## Exercise brief
Every line of the material below should be repeated exactly.

## Supplied material
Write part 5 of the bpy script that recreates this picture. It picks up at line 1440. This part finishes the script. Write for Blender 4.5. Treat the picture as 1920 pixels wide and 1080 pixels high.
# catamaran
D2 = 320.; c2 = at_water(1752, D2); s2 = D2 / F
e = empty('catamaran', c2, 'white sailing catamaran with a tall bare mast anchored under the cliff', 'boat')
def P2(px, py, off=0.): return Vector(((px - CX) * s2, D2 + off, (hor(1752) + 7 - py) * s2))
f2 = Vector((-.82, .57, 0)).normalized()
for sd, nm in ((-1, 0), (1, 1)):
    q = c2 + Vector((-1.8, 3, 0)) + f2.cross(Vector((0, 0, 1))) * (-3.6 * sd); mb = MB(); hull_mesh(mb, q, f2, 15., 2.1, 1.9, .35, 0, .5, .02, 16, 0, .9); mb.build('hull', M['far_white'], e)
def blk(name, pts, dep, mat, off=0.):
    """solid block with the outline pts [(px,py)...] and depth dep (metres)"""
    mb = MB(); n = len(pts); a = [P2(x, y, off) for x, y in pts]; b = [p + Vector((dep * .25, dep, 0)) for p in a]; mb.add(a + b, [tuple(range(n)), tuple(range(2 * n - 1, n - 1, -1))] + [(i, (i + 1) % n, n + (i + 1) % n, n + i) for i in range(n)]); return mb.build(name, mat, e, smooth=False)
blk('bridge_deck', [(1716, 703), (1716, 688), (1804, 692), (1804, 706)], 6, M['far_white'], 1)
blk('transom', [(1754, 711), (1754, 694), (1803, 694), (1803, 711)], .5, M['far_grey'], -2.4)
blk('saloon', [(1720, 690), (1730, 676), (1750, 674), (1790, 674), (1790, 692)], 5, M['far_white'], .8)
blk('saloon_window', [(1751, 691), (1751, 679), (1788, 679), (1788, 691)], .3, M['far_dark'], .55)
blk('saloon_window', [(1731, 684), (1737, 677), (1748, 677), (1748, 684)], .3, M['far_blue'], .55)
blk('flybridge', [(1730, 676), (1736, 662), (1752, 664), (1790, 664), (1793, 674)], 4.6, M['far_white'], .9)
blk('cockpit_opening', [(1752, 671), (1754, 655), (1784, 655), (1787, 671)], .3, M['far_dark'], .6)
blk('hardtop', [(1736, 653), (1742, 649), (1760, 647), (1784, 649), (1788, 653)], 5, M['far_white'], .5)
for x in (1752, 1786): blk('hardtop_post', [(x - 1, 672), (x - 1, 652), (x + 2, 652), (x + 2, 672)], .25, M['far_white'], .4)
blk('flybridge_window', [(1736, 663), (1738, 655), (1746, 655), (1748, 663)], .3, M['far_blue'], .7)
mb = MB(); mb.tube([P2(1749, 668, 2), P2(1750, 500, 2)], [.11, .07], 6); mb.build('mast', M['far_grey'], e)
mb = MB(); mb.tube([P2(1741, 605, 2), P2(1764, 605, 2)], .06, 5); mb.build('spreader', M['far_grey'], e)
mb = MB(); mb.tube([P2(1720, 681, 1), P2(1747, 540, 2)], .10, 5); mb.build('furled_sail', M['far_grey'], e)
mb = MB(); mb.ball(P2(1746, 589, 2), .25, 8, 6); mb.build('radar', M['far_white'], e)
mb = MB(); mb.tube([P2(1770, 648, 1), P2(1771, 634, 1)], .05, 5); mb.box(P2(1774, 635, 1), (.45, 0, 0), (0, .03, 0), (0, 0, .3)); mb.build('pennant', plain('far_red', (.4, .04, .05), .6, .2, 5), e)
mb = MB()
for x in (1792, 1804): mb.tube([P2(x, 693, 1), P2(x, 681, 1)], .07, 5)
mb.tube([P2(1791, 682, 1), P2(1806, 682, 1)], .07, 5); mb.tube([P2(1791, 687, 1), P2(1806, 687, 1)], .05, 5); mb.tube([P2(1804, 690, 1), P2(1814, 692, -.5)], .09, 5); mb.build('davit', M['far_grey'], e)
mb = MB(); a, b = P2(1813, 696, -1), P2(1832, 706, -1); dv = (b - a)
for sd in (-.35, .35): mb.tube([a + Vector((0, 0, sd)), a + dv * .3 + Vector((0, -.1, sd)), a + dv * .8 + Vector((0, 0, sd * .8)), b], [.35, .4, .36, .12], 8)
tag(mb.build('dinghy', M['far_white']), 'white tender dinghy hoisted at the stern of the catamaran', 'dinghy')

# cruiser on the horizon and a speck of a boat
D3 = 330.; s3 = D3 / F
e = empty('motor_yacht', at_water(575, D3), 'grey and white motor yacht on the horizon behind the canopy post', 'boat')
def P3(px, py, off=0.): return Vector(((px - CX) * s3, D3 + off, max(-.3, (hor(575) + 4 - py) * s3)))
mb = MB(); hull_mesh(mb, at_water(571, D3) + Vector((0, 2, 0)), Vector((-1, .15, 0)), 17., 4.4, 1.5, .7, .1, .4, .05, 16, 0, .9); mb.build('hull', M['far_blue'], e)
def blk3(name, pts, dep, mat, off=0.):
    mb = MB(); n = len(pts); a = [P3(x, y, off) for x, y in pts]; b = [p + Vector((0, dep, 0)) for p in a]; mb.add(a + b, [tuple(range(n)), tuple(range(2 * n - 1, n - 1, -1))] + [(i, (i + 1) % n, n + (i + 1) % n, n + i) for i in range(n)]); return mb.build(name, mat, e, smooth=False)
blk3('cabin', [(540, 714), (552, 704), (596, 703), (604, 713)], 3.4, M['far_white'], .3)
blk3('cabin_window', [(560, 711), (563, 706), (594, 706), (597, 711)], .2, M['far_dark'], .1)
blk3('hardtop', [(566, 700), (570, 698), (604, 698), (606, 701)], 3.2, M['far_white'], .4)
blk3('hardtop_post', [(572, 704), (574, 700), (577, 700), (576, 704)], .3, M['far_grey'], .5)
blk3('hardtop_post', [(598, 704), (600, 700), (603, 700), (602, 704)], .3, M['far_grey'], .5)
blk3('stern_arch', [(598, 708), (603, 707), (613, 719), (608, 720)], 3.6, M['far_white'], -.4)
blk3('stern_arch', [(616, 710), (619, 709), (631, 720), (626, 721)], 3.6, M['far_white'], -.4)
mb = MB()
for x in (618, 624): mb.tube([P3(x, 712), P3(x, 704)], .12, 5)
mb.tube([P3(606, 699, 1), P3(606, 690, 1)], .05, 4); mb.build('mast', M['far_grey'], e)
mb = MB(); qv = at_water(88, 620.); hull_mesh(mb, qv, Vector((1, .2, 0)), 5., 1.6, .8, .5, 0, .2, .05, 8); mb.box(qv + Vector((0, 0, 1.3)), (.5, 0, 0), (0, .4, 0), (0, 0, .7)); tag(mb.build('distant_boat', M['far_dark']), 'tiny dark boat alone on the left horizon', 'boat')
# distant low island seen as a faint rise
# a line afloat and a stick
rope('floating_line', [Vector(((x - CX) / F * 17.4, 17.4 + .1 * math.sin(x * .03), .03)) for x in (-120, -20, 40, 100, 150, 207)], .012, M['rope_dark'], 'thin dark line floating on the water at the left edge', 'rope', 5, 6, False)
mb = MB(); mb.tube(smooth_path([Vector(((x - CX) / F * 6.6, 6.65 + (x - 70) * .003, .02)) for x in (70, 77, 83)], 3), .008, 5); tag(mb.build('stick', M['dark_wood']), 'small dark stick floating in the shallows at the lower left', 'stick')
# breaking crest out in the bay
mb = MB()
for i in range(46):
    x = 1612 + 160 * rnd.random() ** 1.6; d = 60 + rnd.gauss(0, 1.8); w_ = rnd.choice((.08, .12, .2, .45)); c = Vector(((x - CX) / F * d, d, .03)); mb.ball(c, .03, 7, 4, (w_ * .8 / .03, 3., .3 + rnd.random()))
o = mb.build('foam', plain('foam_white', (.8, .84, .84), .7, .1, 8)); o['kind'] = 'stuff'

## Solution to this problem
Write part 5 of the bpy script that recreates this picture. It picks up at line 1440. This part finishes the script. Write for Blender 4.5. Treat the picture as 1920 pixels wide and 1080 pixels high.
# catamaran
D2 = 320.; c2 = at_water(1752, D2); s2 = D2 / F
e = empty('catamaran', c2, 'white sailing catamaran with a tall bare mast anchored under the cliff', 'boat')
def P2(px, py, off=0.): return Vector(((px - CX) * s2, D2 + off, (hor(1752) + 7 - py) * s2))
f2 = Vector((-.82, .57, 0)).normalized()
for sd, nm in ((-1, 0), (1, 1)):
    q = c2 + Vector((-1.8, 3, 0)) + f2.cross(Vector((0, 0, 1))) * (-3.6 * sd); mb = MB(); hull_mesh(mb, q, f2, 15., 2.1, 1.9, .35, 0, .5, .02, 16, 0, .9); mb.build('hull', M['far_white'], e)
def blk(name, pts, dep, mat, off=0.):
    """solid block with the outline pts [(px,py)...] and depth dep (metres)"""
    mb = MB(); n = len(pts); a = [P2(x, y, off) for x, y in pts]; b = [p + Vector((dep * .25, dep, 0)) for p in a]; mb.add(a + b, [tuple(range(n)), tuple(range(2 * n - 1, n - 1, -1))] + [(i, (i + 1) % n, n + (i + 1) % n, n + i) for i in range(n)]); return mb.build(name, mat, e, smooth=False)
blk('bridge_deck', [(1716, 703), (1716, 688), (1804, 692), (1804, 706)], 6, M['far_white'], 1)
blk('transom', [(1754, 711), (1754, 694), (1803, 694), (1803, 711)], .5, M['far_grey'], -2.4)
blk('saloon', [(1720, 690), (1730, 676), (1750, 674), (1790, 674), (1790, 692)], 5, M['far_white'], .8)
blk('saloon_window', [(1751, 691), (1751, 679), (1788, 679), (1788, 691)], .3, M['far_dark'], .55)
blk('saloon_window', [(1731, 684), (1737, 677), (1748, 677), (1748, 684)], .3, M['far_blue'], .55)
blk('flybridge', [(1730, 676), (1736, 662), (1752, 664), (1790, 664), (1793, 674)], 4.6, M['far_white'], .9)
blk('cockpit_opening', [(1752, 671), (1754, 655), (1784, 655), (1787, 671)], .3, M['far_dark'], .6)
blk('hardtop', [(1736, 653), (1742, 649), (1760, 647), (1784, 649), (1788, 653)], 5, M['far_white'], .5)
for x in (1752, 1786): blk('hardtop_post', [(x - 1, 672), (x - 1, 652), (x + 2, 652), (x + 2, 672)], .25, M['far_white'], .4)
blk('flybridge_window', [(1736, 663), (1738, 655), (1746, 655), (1748, 663)], .3, M['far_blue'], .7)
mb = MB(); mb.tube([P2(1749, 668, 2), P2(1750, 500, 2)], [.11, .07], 6); mb.build('mast', M['far_grey'], e)
mb = MB(); mb.tube([P2(1741, 605, 2), P2(1764, 605, 2)], .06, 5); mb.build('spreader', M['far_grey'], e)
mb = MB(); mb.tube([P2(1720, 681, 1), P2(1747, 540, 2)], .10, 5); mb.build('furled_sail', M['far_grey'], e)
mb = MB(); mb.ball(P2(1746, 589, 2), .25, 8, 6); mb.build('radar', M['far_white'], e)
mb = MB(); mb.tube([P2(1770, 648, 1), P2(1771, 634, 1)], .05, 5); mb.box(P2(1774, 635, 1), (.45, 0, 0), (0, .03, 0), (0, 0, .3)); mb.build('pennant', plain('far_red', (.4, .04, .05), .6, .2, 5), e)
mb = MB()
for x in (1792, 1804): mb.tube([P2(x, 693, 1), P2(x, 681, 1)], .07, 5)
mb.tube([P2(1791, 682, 1), P2(1806, 682, 1)], .07, 5); mb.tube([P2(1791, 687, 1), P2(1806, 687, 1)], .05, 5); mb.tube([P2(1804, 690, 1), P2(1814, 692, -.5)], .09, 5); mb.build('davit', M['far_grey'], e)
mb = MB(); a, b = P2(1813, 696, -1), P2(1832, 706, -1); dv = (b - a)
for sd in (-.35, .35): mb.tube([a + Vector((0, 0, sd)), a + dv * .3 + Vector((0, -.1, sd)), a + dv * .8 + Vector((0, 0, sd * .8)), b], [.35, .4, .36, .12], 8)
tag(mb.build('dinghy', M['far_white']), 'white tender dinghy hoisted at the stern of the catamaran', 'dinghy')

# cruiser on the horizon and a speck of a boat
D3 = 330.; s3 = D3 / F
e = empty('motor_yacht', at_water(575, D3), 'grey and white motor yacht on the horizon behind the canopy post', 'boat')
def P3(px, py, off=0.): return Vector(((px - CX) * s3, D3 + off, max(-.3, (hor(575) + 4 - py) * s3)))
mb = MB(); hull_mesh(mb, at_water(571, D3) + Vector((0, 2, 0)), Vector((-1, .15, 0)), 17., 4.4, 1.5, .7, .1, .4, .05, 16, 0, .9); mb.build('hull', M['far_blue'], e)
def blk3(name, pts, dep, mat, off=0.):
    mb = MB(); n = len(pts); a = [P3(x, y, off) for x, y in pts]; b = [p + Vector((0, dep, 0)) for p in a]; mb.add(a + b, [tuple(range(n)), tuple(range(2 * n - 1, n - 1, -1))] + [(i, (i + 1) % n, n + (i + 1) % n, n + i) for i in range(n)]); return mb.build(name, mat, e, smooth=False)
blk3('cabin', [(540, 714), (552, 704), (596, 703), (604, 713)], 3.4, M['far_white'], .3)
blk3('cabin_window', [(560, 711), (563, 706), (594, 706), (597, 711)], .2, M['far_dark'], .1)
blk3('hardtop', [(566, 700), (570, 698), (604, 698), (606, 701)], 3.2, M['far_white'], .4)
blk3('hardtop_post', [(572, 704), (574, 700), (577, 700), (576, 704)], .3, M['far_grey'], .5)
blk3('hardtop_post', [(598, 704), (600, 700), (603, 700), (602, 704)], .3, M['far_grey'], .5)
blk3('stern_arch', [(598, 708), (603, 707), (613, 719), (608, 720)], 3.6, M['far_white'], -.4)
blk3('stern_arch', [(616, 710), (619, 709), (631, 720), (626, 721)], 3.6, M['far_white'], -.4)
mb = MB()
for x in (618, 624): mb.tube([P3(x, 712), P3(x, 704)], .12, 5)
mb.tube([P3(606, 699, 1), P3(606, 690, 1)], .05, 4); mb.build('mast', M['far_grey'], e)
mb = MB(); qv = at_water(88, 620.); hull_mesh(mb, qv, Vector((1, .2, 0)), 5., 1.6, .8, .5, 0, .2, .05, 8); mb.box(qv + Vector((0, 0, 1.3)), (.5, 0, 0), (0, .4, 0), (0, 0, .7)); tag(mb.build('distant_boat', M['far_dark']), 'tiny dark boat alone on the left horizon', 'boat')
# distant low island seen as a faint rise
# a line afloat and a stick
rope('floating_line', [Vector(((x - CX) / F * 17.4, 17.4 + .1 * math.sin(x * .03), .03)) for x in (-120, -20, 40, 100, 150, 207)], .012, M['rope_dark'], 'thin dark line floating on the water at the left edge', 'rope', 5, 6, False)
mb = MB(); mb.tube(smooth_path([Vector(((x - CX) / F * 6.6, 6.65 + (x - 70) * .003, .02)) for x in (70, 77, 83)], 3), .008, 5); tag(mb.build('stick', M['dark_wood']), 'small dark stick floating in the shallows at the lower left', 'stick')
# breaking crest out in the bay
mb = MB()
for i in range(46):
    x = 1612 + 160 * rnd.random() ** 1.6; d = 60 + rnd.gauss(0, 1.8); w_ = rnd.choice((.08, .12, .2, .45)); c = Vector(((x - CX) / F * d, d, .03)); mb.ball(c, .03, 7, 4, (w_ * .8 / .03, 3., .3 + rnd.random()))
o = mb.build('foam', plain('foam_white', (.8, .84, .84), .7, .1, 8)); o['kind'] = 'stuff'